Lo anterior sin contar con que nos ha tocado presenciar como a ciudadanos nacionales y extranjeros que se presentan a denunciar hechos calificados como robo, abuso de confianza o violencia, se le remite a otra jurisdicción (comúnmente civil), desmeritando su caso o diciéndole que “esos son problemas de marido y mujer”, “eso es un cobro de pesos, no una estafa” o hasta un “eso es de tal jurisdicción”, aplicando, no el cedazo de forma y fondo para lo cual están facultados, sino la ley de “quitarse eso de encima”, por pura holgazanería, arbitrariedad e irresponsabilidad.
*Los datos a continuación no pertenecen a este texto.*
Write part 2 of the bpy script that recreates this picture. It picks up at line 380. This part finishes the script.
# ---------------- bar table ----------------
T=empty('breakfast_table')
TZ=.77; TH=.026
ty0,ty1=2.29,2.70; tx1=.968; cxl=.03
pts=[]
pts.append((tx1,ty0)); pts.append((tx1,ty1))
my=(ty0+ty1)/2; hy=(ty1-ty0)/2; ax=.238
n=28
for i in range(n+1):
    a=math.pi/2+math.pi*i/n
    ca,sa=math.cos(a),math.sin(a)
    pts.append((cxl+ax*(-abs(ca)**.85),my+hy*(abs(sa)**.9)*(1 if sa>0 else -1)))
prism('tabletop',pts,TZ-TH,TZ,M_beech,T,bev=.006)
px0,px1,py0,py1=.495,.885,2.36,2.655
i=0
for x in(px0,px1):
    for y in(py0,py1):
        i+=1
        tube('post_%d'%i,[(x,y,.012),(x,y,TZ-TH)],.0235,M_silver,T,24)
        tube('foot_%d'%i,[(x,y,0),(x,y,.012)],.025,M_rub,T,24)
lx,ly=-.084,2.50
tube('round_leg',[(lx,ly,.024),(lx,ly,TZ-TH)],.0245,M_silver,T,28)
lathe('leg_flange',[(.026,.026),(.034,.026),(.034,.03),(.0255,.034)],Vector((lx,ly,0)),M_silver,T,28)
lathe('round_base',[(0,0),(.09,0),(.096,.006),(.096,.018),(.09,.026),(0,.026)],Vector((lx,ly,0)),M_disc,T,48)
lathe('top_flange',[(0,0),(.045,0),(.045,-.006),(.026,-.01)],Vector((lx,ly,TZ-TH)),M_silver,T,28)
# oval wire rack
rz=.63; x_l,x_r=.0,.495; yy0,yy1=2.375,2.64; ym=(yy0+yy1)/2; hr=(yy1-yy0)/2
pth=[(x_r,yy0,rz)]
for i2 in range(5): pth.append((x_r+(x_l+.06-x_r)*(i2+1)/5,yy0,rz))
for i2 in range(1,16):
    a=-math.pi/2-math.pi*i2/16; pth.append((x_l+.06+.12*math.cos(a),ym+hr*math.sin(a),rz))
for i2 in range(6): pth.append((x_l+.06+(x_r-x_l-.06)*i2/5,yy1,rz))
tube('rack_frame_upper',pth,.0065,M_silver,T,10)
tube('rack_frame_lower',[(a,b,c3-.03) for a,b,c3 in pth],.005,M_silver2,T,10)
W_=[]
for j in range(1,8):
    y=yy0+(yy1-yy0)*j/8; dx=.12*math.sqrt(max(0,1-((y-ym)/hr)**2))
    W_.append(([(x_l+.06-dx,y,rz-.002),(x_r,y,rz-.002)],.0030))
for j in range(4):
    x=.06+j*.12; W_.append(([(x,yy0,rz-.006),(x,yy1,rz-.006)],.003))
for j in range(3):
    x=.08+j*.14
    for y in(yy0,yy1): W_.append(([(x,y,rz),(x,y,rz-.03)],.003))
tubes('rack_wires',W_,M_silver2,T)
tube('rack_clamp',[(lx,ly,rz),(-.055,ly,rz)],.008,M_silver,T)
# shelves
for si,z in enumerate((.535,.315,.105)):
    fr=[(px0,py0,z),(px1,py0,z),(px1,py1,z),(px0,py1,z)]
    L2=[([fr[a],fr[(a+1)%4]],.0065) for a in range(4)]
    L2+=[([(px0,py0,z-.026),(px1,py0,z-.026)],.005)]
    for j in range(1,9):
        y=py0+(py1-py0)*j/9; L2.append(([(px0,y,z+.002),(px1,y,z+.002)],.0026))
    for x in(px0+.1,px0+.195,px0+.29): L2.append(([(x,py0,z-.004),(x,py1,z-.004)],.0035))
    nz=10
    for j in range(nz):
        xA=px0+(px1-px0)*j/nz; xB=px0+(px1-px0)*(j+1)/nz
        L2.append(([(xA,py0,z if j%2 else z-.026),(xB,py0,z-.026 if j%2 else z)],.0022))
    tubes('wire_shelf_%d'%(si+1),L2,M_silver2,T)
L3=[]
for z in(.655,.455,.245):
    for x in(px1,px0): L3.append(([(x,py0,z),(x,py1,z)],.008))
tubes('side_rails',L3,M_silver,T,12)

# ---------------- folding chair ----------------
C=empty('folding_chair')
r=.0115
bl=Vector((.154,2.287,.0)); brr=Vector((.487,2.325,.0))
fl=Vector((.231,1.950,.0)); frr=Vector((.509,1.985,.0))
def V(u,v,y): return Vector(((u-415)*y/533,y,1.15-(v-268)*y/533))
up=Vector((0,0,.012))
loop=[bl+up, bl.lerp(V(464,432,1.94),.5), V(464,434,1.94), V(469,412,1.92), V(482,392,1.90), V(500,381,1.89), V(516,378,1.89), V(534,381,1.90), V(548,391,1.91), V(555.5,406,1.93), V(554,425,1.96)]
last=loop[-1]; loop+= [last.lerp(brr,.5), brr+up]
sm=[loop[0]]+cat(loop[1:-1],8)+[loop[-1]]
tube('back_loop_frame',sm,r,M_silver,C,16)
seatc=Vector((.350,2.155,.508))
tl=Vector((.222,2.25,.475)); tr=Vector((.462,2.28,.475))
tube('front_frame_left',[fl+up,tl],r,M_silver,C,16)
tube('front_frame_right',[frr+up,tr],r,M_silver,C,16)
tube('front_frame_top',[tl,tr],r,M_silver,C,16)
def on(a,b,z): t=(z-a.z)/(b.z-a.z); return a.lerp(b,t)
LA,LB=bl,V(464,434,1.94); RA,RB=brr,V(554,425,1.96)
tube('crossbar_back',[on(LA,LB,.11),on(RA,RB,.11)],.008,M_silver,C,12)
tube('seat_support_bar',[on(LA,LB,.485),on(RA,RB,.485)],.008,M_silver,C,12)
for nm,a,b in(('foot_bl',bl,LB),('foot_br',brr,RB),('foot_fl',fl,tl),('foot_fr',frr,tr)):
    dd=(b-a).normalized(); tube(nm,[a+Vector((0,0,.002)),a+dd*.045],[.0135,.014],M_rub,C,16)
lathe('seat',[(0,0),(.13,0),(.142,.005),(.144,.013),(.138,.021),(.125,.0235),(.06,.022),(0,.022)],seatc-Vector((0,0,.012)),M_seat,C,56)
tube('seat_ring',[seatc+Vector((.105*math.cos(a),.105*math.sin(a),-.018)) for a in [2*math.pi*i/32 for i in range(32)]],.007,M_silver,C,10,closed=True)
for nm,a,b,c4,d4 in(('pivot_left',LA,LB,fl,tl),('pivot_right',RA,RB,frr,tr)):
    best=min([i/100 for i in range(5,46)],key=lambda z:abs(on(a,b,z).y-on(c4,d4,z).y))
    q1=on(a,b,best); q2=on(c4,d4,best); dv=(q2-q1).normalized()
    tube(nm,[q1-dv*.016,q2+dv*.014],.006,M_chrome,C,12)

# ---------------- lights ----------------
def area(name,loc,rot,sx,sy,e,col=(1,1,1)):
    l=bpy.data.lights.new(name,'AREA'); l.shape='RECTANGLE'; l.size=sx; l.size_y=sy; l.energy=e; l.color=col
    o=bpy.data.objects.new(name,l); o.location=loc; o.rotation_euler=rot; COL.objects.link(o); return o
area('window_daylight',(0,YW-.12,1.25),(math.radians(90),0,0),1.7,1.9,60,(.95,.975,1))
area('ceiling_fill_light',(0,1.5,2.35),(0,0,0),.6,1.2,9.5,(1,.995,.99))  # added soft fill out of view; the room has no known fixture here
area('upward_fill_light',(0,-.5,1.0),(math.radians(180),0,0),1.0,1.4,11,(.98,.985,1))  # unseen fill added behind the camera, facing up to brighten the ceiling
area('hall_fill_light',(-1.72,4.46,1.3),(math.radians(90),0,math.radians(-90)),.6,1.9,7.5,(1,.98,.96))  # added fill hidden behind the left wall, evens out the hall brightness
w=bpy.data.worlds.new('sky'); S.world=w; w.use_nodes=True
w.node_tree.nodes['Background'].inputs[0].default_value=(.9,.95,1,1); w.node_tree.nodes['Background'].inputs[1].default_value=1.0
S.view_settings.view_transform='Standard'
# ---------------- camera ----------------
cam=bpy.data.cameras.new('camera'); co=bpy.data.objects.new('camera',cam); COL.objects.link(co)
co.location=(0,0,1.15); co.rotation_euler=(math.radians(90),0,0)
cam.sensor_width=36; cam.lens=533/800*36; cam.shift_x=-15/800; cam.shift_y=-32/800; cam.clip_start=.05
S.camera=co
No andemos con rodeos, el momento de la justicia no es el mejor en cuanto al acceso, de entrada inicial y para mantenerse en ella. No tapemos el sol con un dedo: la justicia es cosa de ricos. Con este berenjenal nos preparamos para la Celebración de la Conferencia del Poder Judicial 2024. Pero, se precisan medidas urgentes. El diagnóstico y la realidad nos están dando en la cara, nos acogotan. Se precisa de soluciones ahora. Solo falta más voluntad, firmeza y solidaridad de propósitos por parte de todos los jueces, comenzando por los de la Suprema Corte de Justicia y el Consejo del Poder Judicial como del Consejo Superior del Ministerio Público, de la Procuraduría General de la República y todos los servidores del sector justicia.